What is the purpose of education?

Dr John Hind, Principal at Dame Allan’s Schools, discusses whether schools are delivering the skills that young people need to thrive

What is the purpose of education? Are schools places in which children and young people are introduced to the great fields of knowledge – artistic, scientific, creative, mathematical, technical, cultural and linguistic – and encouraged to think for themselves, or are they, more prosaically, a place in which the workers of the future are prepared to take their place in the national economy? If that is our main purpose, then the recent report which claimed that almost two thirds of young people working in the fields of science, technology and engineering believe that schools do not understand – or deliver – the skills they are going to need, is worrying indeed.

Perhaps, as ever, the truth lies somewhere between these two extremes. I personally adhere to the view that a good education is of value in and of itself regardless of future career options; I’ve frequently had to defend my history degree on that basis! However, as schools we must not be immune to the needs of wider society and we do have a responsibility to give our pupils the skills needed to thrive in the wider world. In STEM-specific matters, our own investment of over £750,000 in developing our facilities for engineering and physics over the last two years shows a genuine commitment to addressing the skills gap in this area as does our long-standing commitment to the engineering in schools project and our recent entry in the GreenPower F24 challenge. 

We do, however, focus on the wider area of skill development too. The annual public speaking competition, for example, requires pupils to exercise a skill much valued by employers. The Year 12 project and the social enterprise programme we shall introduce in September, to replace the Young Enterprise scheme, both focus on the entrepreneurial skills which are also prized by employers. Careers advice is also offered through the Year 11 Employability Award, work experience, employer speed networking and the ‘Day in the Life of’ scheme. 

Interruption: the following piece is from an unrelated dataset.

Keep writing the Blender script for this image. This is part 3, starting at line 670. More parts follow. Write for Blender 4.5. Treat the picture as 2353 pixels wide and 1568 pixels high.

The schools also offer many opportunities to develop leadership skills and initiative – largely, though not exclusively, through the outdoor education programme. 

In each of these ways, a good education makes for employable young people, in whatever field they choose to explore. And to help them make the right choices, we have a first-rate careers programme which clearly understands the need for schools to work alongside the wider world of employment. Last week’s conference in school which brought together representatives from business, higher education and over 20 city schools to focus on bridging the gap between the classroom and the workplace is a perfect example of that. The breakfast targeted the eight career benchmarks set out by the Gatsby Foundation which are hoped to become the national standard for good careers guidance following a very successful pilot in the region. Discussion of how education can link to employment in every subject shows not only that Dame Allan’s is in the vanguard of thinking in this area but also that there is a middle way between the ivory towers of academia and the day-to-day life of the workplace; one which allows us properly to prepare our pupils for their futures. And that, surely, is the purpose of education.